Quantifying House Purchase
I've been doing a little work to actually put a number on realizing this little pipe dream of mine. I'm using a foreclosure listed a couple miles from me as a baseline for this hypothetical. 1200ft2, .23 acre, ugly Ugly UGLY interior, falling apart exterior, big shop in back, in a less safe neighborhood that I currently live, doubles distance to current jobsite + adds lots of road biking, listed $200k. I'm not going to find my unicorn so I think something like this that checks half the boxes is a reasonable expectation.

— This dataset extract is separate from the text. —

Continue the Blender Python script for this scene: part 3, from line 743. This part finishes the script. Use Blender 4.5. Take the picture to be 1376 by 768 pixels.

With 20% down, the total payed in property taxes, ~insurance, and interest over a 30-year fixed rate loan at 4.1% would be $208,322.26. If I'm currently "wasting" $212.5/m on housing I can reduce that number by $76,500 (212.5x12x30) for a total 30 year cost of $131,822.26, or $366.17/m more than I'm paying now. That's just money I'm "wasting", my monthly payment would necessarily be larger to include principle. This obviously does not include the costs I'd incur fixing the place, maintenance, utilities I'm not paying for now (water+garbage), extra commuting cost, changes in taxes/ins., and probably a bunch of other things. Looking at a total interest cost of over 118k makes me want to die inside a little, but an average cost over 30 years of $575/m for a shop and a large backyard I could turn into garden beds is a more reasonable way to frame it in my mind. Still a lot of money, though...
Currently I could put 20% down, but that would leave me with only a couple month emergency expenses and I like the peace of mind knowing I have multiple years of living expenses as a back up.
Other places to live
Supplementary to mortgage math I've also been distracting myself hunting for cheaper locales that interest me. Atop the list is Great Falls, MT.
Pros
- Not too big, not too small
- very similar climate to where I grew up, which is preferable to the climate where I currently
- cheaper houses, duh!
- further north, potentially long-term good from a climate-change angle
- extensive bike paths along the Missouri river running through town
- No UA local, which is high on the priority list as another local effectively solves employment problems should I absolutely need them.
- a laundry list of other things as I've never actually been there.